TASK STATEMENT
Begin with the first line of the listing and quote every line through the one containing "PI = math.pi"; give only those lines.

Scene script records
******************************

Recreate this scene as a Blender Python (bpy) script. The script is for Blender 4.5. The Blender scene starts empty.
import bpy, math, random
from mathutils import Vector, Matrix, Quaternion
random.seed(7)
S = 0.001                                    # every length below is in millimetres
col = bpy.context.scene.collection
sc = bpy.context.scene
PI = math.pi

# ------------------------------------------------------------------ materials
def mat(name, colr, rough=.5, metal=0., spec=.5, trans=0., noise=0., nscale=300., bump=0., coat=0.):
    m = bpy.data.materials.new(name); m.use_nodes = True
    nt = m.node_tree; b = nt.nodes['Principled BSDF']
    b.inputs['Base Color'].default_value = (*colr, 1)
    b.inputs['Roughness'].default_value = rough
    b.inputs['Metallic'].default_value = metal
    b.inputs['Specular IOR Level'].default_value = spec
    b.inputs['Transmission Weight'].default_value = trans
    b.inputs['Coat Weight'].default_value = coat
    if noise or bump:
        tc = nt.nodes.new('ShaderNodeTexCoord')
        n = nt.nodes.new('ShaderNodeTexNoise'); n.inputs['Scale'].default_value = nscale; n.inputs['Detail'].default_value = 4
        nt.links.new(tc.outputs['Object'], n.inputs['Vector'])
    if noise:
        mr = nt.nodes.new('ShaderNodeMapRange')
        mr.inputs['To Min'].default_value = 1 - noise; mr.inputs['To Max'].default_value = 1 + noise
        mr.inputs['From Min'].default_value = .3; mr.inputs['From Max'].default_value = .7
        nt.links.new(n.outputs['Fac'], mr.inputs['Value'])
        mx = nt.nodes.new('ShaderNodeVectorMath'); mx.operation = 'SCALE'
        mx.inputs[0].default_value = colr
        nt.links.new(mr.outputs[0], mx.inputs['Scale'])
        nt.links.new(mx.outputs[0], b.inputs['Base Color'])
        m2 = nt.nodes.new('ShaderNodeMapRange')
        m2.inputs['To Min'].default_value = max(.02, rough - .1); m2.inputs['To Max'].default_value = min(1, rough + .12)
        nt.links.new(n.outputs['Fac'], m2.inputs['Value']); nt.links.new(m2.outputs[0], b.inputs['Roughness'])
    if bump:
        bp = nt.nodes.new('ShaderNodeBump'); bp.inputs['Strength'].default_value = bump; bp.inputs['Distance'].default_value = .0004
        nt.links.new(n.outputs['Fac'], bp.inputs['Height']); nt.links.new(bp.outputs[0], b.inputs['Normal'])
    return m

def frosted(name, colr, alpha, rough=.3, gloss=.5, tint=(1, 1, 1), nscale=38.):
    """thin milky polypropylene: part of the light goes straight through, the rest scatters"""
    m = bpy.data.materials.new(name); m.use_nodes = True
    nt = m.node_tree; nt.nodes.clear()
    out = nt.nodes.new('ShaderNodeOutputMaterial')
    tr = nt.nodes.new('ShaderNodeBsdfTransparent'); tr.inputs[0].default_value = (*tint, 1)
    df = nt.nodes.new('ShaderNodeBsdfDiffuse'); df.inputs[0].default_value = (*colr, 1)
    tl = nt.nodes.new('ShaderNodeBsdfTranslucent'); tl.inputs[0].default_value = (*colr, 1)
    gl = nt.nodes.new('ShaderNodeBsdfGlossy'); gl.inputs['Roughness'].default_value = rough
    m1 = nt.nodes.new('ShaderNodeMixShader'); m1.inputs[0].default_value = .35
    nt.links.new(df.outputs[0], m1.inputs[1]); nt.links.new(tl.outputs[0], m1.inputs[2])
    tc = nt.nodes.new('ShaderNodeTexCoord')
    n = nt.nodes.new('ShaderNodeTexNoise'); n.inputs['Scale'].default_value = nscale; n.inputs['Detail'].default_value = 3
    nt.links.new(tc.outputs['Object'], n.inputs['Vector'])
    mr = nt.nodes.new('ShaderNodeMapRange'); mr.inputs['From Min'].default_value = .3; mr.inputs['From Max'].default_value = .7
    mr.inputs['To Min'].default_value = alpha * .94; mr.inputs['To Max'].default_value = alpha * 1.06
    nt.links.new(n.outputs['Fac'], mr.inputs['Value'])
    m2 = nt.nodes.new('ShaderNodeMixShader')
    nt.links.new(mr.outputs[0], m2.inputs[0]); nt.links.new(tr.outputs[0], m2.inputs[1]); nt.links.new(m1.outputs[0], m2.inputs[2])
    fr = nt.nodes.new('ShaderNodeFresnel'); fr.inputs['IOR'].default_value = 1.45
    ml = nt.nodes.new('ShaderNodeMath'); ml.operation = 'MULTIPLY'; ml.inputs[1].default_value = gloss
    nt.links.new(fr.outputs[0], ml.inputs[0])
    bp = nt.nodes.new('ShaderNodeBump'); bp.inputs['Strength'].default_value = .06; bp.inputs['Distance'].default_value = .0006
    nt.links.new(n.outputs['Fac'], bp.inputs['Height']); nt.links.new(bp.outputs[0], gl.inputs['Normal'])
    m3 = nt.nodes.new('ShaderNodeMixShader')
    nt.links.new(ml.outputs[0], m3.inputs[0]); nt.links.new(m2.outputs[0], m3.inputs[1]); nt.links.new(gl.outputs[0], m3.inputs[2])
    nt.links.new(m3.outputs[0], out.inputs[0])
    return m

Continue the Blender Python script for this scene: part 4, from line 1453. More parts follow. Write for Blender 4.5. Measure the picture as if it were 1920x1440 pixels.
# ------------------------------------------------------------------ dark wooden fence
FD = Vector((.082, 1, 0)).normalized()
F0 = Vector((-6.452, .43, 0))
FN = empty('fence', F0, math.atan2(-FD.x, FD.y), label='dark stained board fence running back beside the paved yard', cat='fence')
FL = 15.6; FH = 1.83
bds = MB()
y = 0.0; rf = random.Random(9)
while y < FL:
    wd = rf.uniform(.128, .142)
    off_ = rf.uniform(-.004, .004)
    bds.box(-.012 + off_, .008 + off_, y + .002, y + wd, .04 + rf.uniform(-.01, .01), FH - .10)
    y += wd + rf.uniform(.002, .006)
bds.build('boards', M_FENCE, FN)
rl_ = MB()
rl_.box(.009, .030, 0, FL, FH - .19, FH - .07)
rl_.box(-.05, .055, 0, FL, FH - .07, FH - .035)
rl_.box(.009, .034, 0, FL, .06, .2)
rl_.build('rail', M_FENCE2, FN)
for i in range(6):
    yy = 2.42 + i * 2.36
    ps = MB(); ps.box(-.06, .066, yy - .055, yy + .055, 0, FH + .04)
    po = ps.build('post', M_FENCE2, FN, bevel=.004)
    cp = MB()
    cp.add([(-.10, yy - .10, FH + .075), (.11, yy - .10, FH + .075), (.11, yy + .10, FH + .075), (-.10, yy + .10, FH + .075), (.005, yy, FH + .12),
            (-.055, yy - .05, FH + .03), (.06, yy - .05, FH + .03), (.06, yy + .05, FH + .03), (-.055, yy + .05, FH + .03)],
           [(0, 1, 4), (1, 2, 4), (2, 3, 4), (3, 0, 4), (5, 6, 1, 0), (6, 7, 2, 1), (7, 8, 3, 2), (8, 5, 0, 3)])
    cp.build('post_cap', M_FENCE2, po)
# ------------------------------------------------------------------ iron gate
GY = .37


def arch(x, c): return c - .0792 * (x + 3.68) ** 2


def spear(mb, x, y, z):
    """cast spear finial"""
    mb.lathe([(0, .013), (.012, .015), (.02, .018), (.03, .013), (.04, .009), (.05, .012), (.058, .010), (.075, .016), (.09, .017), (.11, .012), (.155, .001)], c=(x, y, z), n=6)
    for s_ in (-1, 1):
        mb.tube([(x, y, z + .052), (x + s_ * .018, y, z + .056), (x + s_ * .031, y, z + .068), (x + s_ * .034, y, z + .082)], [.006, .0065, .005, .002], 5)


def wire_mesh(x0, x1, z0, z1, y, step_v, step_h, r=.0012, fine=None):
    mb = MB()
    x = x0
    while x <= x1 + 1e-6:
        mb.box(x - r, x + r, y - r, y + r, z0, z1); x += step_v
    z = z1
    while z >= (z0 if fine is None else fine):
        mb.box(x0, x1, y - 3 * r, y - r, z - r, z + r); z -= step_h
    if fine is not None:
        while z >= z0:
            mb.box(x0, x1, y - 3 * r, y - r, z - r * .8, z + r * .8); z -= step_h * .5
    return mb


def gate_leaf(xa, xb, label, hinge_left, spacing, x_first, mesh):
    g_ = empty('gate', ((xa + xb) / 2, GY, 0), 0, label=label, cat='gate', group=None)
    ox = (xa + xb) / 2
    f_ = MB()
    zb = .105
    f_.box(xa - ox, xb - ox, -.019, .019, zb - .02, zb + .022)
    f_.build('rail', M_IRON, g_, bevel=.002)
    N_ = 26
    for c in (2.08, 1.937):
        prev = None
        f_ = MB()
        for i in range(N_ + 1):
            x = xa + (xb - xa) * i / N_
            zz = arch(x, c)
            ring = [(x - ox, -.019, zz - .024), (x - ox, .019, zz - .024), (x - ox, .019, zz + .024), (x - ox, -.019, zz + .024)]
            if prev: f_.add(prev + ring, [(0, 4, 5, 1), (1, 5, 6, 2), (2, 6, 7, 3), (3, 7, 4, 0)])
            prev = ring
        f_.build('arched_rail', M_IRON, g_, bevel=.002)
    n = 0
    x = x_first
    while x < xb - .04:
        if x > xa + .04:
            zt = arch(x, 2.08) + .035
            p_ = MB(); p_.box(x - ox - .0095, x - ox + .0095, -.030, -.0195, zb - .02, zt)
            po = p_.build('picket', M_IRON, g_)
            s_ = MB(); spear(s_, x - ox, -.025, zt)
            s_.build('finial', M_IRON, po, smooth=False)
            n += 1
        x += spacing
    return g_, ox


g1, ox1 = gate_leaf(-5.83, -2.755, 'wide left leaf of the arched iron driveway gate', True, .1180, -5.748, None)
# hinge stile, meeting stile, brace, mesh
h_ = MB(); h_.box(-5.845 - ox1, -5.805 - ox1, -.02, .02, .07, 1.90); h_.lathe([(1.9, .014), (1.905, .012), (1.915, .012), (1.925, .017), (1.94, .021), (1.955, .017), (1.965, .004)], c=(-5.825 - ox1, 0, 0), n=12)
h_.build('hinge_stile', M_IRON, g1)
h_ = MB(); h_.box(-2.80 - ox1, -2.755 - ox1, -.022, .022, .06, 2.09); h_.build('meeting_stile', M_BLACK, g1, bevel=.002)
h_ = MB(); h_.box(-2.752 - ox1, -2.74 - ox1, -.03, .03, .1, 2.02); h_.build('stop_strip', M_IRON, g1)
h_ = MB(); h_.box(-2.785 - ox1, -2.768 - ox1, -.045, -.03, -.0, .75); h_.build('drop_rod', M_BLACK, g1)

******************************

SOLUTION TO THIS TASK
Recreate this scene as a Blender Python (bpy) script. The script is for Blender 4.5. The Blender scene starts empty.
import bpy, math, random
from mathutils import Vector, Matrix, Quaternion
random.seed(7)
S = 0.001                                    # every length below is in millimetres
col = bpy.context.scene.collection
sc = bpy.context.scene
PI = math.pi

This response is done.